Today is Day Thirteen and I am honoring an artist who died on January 13, 1995 today. My best friend Karli recommended this artist and he is awesome. There is such an interesting story behind this artist. I will be including an excerpt from his biography from wikipedia. Please click on link to learn more about him. Ladies and gentlemen, I present to you…
Ray Johnson!

Raymond Edward “Ray” Johnson (October 16, 1927 – January 13, 1995), known primarily as a collagist and correspondence artist, was a seminal figure in the history of Neo-Dada and early Pop art. Once called “New York’s most famous unknown artist”, Johnson also staged and participated in early performance art events associated with the Fluxus movement and
was the founder of a far-ranging mail art network – the New York Correspondence School – which picked up momentum in the 1960s and is still active today. He lived in New York City from 1949 to 1968, when he moved to a small town in Long island and remained there until his suicide.
In the documentary How To Draw A Bunny, Richard Lippold delicately but candidly confesses to carrying on a love affair with Johnson for many years which began at Black Mountain College.
“I risk to say,[that at Black Mountain College ]’anything went’–between the students and the faculty…As I said to my wife the other day, ‘I think I’m a good old man now, but I was a very bad boy.’… She agreed. We had a little house, my family and me, and he would arrive every morning with a little bouquet of wild flowers, and singing. Eventually our relationship became very intimate, so I brought him
back to New York…and obviously, we didn’t live together, steadily, because I had my family. We were quite close together until 1974, so that’s a long period of time. From ’48 to ’74, twenty some years. Because it was a very intimate relationship, a loving relationship. And it would be very hard for me to separate him as a person from his work. I don’t think I could do that.”
Read more about Ray Johnson here.
I found Ray Johnson’s mail art project inspiring and awesome. There were so many things that I could’ve based my painting on, but I decided to start doodling and came up with my art piece. Here are a couple of pieces that inspired me.

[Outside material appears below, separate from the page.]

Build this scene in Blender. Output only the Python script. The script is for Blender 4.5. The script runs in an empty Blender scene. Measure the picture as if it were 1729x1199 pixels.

I used a combination of pen & ink and acrylic paints. I thought my piece turned out to be graphically appealing and captured the spirit of the wonderful Ray Johnson.



Linda Cleary 2014
Pen & Ink / Acrylic on canvas

Not Nothing- Tribute to Ray Johnson
Linda Cleary 2014
Pen & Ink / Acrylic on canvas
Thank you Ray Johnson for your art with me on this day of your death and thank you all for sharing yet another day of my art with me! See you tomorrow!